Харденберг настаивал на цифре 13 миллионов на том основании, что большинство территорий на западе не могло быть включено в состав Пруссии безусловно. Это были аннексированные Наполеоном земли, которые Пруссия могла контролировать лишь частично. Смысл замечания Харденберга заключался в том, что в будущем Германском союзе федеральный статус гарантировал бы династиям, ставшим жертвами аннексий, многочисленные свободы. Замечание это, однако, было не столь определенно, как прозвучало, особенно в устах таких приверженцев централизованной бюрократии, как Харденберг. Вкупе со Штейном, Гумбольдтом и Зольмс-Лаубахом канцлер стремился подорвать власть среднегерманских князей, но поэтому же он не мог поручиться за своих собственных бюрократов, если под их власть попадет слишком много таких привилегированных территорий. Проблема была очевидна. Если Пруссия должна была принять в свой состав вместо провинций, над которыми ее власть прежде была безграничной, различные княжества и графства, правители которых номинально пользовались суверенитетом, контролировали местную власть и могли проявлять строптивость в отношении администраторов выборного округа, назначаемых Берлином, то ей не нужно было держаться за требование численности населения 1805 года. Харденберг забыл, однако, что там, где его беспокоили одни лишь внутренние соображения, другие видели возрастание прусской мощи: расширение возможностей для набора рекрутов, приобретение стратегически важных плацдармов, усиление влияния на соседние малые государства.
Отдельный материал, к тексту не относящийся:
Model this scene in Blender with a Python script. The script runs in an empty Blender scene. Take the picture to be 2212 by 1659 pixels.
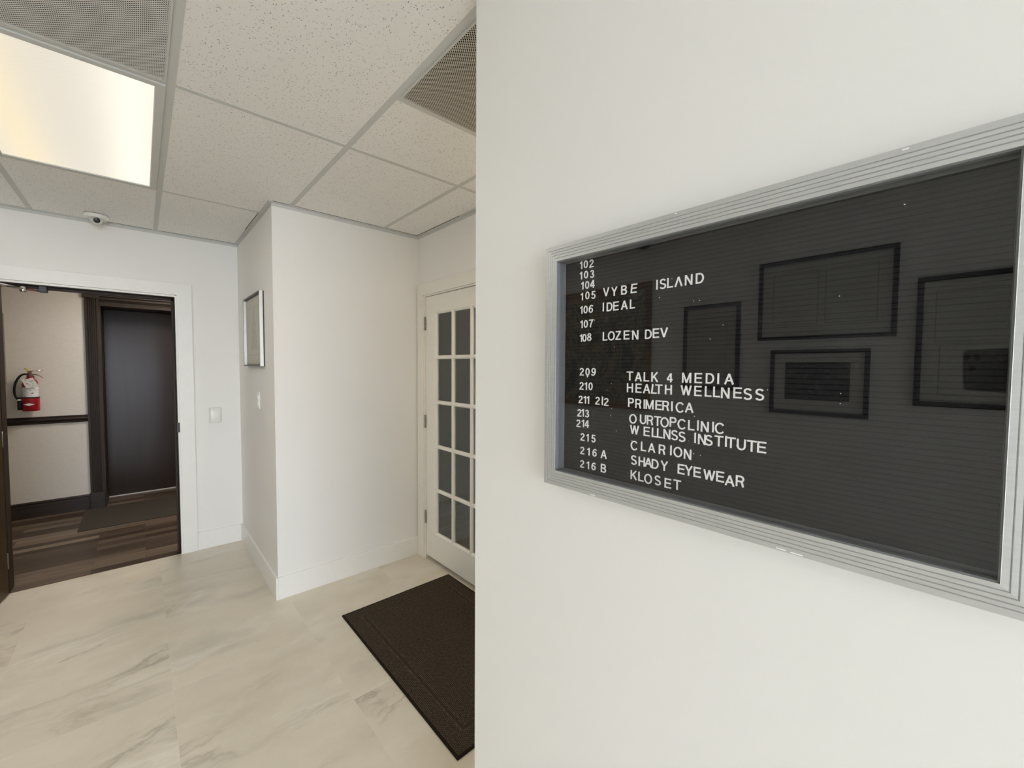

В любом случае его аргументы не могли казаться убедительными такому старому рейхсграфу, как Штадион. Их дискуссии постепенно подошли к концу без достижения какого-либо согласия, чего Меттерних, несомненно, ожидал. Пруссия по крайней мере получила сигнал, что Австрия больше не считает себя связанной поддержкой предложения о передаче Берлину Саксонии. Однако споры о Саксонии сыграли также определенную положительную роль. Харденберг теперь понимал, что возражения Австрии против передачи Пруссии Саксонии носили относительный, но не абсолютный характер. Поэтому он мог чувствовать себя более независимым по отношению к России, зная, что эту лакомую территорию можно было бы заполучить при определенных обстоятельствах, как с помощью Австрии, так и при поддержке Санкт-Петербурга. Меттерних же пришел к выводу, что территориальные уступки Вены окупятся уступками Берлина в вопросе о германской конституции. Столь же важным для него было влияние споров вокруг Саксонии на Штадиона.